But of all the areas in a typical engine cooling circuit, the water pump bearing is probably the most difficult to seal reliably. Almost universally consisting of some form of mechanical face seal, designs of this type can be made up of up to ten separate components.

Although they are complex and often bulky designs, the costs associated with components such as the pump body, the springs, the elastomer bellows, the ceramic faces and clips to hold it all together cease to be an issue when mass-produced, as they can be amortised across the numbers sold. But when bespoke solutions for motorsports applications are needed, mechanical seal designs - despite performing very successfully - become an expensive option.

An alternative explored by one bespoke seal supplier was to use a design based around the traditional radial lip seal, which is more usually found sealing crankshafts or camshafts. The requirements for preventing coolant from escaping from the water pump are in some ways very similar, however, although in others totally different.

So while the elastomers could take care of shaft misalignment - however slight - the PTFE radial lips were found to have a limited life in this new-found environment. In the case of a Formula One seal design, a typical pump speed of up to 10,000 rpm and a coolant pressure of about 7 bar would see the PTFE coating on the lip completely worn through after no more than ten hours on the test rig. With engines having to last four races plus Saturday practice and qualifying, this didn't bode well.

seals-gaskets-large

The major problem was that, at the underlip temperatures experienced, the action of the glycol in the coolant and the silicones in the elastomers caused silicates to be formed on the sealing lip. Very hard and highly abrasive, the seal lip rapidly deteriorated as soon as these silicates were formed, a situation compounded by the fact that water itself is a poor lubricant.

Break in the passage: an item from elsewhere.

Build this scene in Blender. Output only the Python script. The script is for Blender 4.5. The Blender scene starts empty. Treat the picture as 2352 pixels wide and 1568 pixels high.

After 18 months of development the resulting radial lip design is now surviving for more than 100 hours on the rig running at 14 m/s and a pressure of 5 bar. The manufacturer is of course refusing to give too much detail but it is understood that this twin-lip design uses no form of garter spring and seems to rely wholly on the elastomer for its sealing pressure. As well as being lower in cost and giving a marginal reduction in parasitic drag, with a radial section of only 4.5 mm and an axial width of 6 mm, it is also much smaller than the mechanical seal it replaces.

In preventing leaks it may not be the most dramatic way but when it comes to eggs I now prefer mine on toast.